Arni, 2017 yılından itibaren uygulanan ve bilgilerin gerçekliğine ilişkin stratejinin araştırmaları geciktirdiğini, on yıl önce açtıkları tüm alanlarda kayıp kemiklerini tespit ettiklerini, şimdi ise bu oranın sadece yüzde 20 olduğunu belirtti.

2018’de 13, 2017’de 47, 2016’da ise 107 kişiye ait kalıntıların bulunduğunu ifade eeden Arni, Komite’nin, kayıp vakalarının olduğunu bildiği köylere bilgi toplamak için ziyaretler planladığını da söyledi.

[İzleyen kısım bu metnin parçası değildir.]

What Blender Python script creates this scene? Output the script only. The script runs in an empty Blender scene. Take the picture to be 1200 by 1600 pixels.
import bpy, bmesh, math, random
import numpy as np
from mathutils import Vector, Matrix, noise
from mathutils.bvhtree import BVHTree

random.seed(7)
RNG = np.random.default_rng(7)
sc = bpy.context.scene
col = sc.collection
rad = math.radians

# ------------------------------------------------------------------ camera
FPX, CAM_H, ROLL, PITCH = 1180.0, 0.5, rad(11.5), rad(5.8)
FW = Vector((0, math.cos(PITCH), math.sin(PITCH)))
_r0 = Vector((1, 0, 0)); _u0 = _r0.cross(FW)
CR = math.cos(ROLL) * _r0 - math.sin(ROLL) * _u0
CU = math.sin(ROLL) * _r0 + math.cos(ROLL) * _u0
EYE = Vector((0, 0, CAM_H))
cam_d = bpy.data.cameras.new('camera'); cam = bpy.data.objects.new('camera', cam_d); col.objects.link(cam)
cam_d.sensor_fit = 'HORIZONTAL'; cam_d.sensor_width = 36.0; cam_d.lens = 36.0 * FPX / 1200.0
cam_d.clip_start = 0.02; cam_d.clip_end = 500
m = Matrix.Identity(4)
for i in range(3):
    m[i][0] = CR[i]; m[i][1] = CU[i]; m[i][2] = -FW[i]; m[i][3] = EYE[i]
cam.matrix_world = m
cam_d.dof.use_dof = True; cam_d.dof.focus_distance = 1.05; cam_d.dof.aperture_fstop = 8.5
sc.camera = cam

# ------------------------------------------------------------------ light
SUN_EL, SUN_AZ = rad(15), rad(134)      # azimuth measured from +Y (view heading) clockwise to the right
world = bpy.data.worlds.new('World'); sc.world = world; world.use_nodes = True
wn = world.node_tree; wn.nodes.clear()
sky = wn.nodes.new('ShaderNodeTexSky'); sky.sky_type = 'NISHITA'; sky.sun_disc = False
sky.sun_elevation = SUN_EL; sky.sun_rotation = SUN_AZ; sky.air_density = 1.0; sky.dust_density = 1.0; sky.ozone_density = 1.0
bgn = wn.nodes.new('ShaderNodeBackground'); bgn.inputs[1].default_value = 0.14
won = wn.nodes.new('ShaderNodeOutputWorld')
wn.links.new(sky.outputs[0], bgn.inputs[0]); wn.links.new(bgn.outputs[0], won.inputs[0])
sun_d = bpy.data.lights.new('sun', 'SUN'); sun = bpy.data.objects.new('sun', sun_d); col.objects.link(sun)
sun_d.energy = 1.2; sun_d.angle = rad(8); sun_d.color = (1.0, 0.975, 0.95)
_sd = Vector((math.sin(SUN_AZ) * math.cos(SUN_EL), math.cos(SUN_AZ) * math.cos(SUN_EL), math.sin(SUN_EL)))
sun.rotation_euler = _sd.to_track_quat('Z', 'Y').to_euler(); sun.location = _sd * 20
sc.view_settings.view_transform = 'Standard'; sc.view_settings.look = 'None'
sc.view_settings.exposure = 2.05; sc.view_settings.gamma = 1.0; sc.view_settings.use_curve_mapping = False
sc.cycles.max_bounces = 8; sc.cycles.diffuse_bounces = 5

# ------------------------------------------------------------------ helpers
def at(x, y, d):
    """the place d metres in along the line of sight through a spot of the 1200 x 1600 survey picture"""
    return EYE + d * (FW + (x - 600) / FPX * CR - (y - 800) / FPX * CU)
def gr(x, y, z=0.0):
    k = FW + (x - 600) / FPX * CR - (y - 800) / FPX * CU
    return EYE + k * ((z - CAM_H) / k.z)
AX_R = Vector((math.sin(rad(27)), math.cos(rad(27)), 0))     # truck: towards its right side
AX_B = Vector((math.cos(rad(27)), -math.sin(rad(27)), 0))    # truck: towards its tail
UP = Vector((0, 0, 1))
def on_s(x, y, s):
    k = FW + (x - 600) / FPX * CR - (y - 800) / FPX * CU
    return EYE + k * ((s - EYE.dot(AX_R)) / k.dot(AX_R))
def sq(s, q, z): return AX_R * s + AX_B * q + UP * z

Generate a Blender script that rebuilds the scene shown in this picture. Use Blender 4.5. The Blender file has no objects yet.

KAYIPLARIN YÜZDE 48’İ BULUNDU

Arni, Kayıp Şahıslar Komitesi’nin toplam 2002 kayıptan, 927 kaybın kalıntılarını kimliklendirip ailelerine iade etmeyi başardığını, bunun da yüzde 48’e tekabül ettiğini söyledi.

Bu rakamların, Arjantin, Lübnan gibi diğer ülkelerle kıyaslandığı zaman iyi bir sonuç olduğuna da dikkati çeken Arni, 1960’lı yıllardaki ilk kayıpların ardından ve 1974’ten 45 yıl sonra, Kayıp Şahıslar Komitesi’nin daveti üzerine Uluslararası Kızılhaç Örgütü’nün özel psikoloğunun, her iki taraftaki kayıp yakınlarını ziyaret ettiğini belirtti.

Arni, psikoloğun şu ana kadar, yakınlarına ait kalıntıları henüz alamayan tüm ailelerin yüzde 25’ine denk gelen 250’den fazla Kıbrıslı Türk ve Kıbrıslı Rum aileyi gördüğünü ifade etti.

Buradaki amacın, bu kadar yılın geçmesine karşın, yakınlarını kaybeden ailelerin özellikle destek bağlamında ihtiyaçlarının devam ettiğinin gösterilmesi olduğunu belirtti.   

Alithia gazetesine göre Arni açıklamaları çerçevesinde söz konusu psikoloğun yaklaşık dört aydır burada olduğunu, Kuzey’de ve Güney’de kayıp yakınlarını ziyaret ettiğini ve yetkililere yılların geçmesine karşın, bu insanların acılarının hâlâ yoğun ve taze olduğunu göstermeye çalıştığını ifade etti.

Tanıkların verdikleri bilgiler ışığında, kalıntıların kapatılan Dikmen çöplüğüne taşındığı iddia edilen “Aşşa” (Paşaköy) kayıpları konusundaki bir soru üzerine Arni, Portekizli uzmanın, değerlendirme yapmak için Kasım ayında Ada’da olduğunu, raporunu; bölgeye ilişkin haritalarla raporunu tamamladığını belirtti.

Bölgede yer alan metan gazının, kazı çalışmalarını tehlikeli kıldığına da dikkati çeken Arni, kemiklerin bulunduğu noktanın tam olarak tespit edilmesi için 1995-96 yıllarına ait havadan çekilmiş fotoğrafların bugünkü görüntülerle kıyaslanacağını ifade etti.

Kemik kalıntılarının, Dikmen çöplüğünü batıdan doğuya ayıran toprak bir yolun sonuna taşındığına dair bilgilerin bulunduğunu savunan Arni, havadan çekilen fotoğrafların, Dikmen çöplüğünün faaliyette olduğu dönemle kıyaslanmasına yardımcı olacağını söyledi.

Arni, kemik kalıntılarının, tepenin sonundan da atılmasının muhtemel olduğunu, bu tepede herhangi bir çalışmanın yapılmadığını, doğru yolda olup olmadıklarını görmek için de hendekler oluşturmaları gerektiğini belirtti.

Arni, geçtiğimiz hafta bir toplantı yaptıklarını ve tanıklarla konuşulması gerektiği yönünde karar aldıklarını, bir ay içerisinde, kazılara başlamayı ne zaman talep edeceklerine dair nihai almalarının mümkün olmasını temenni ettiklerini de ifade etti.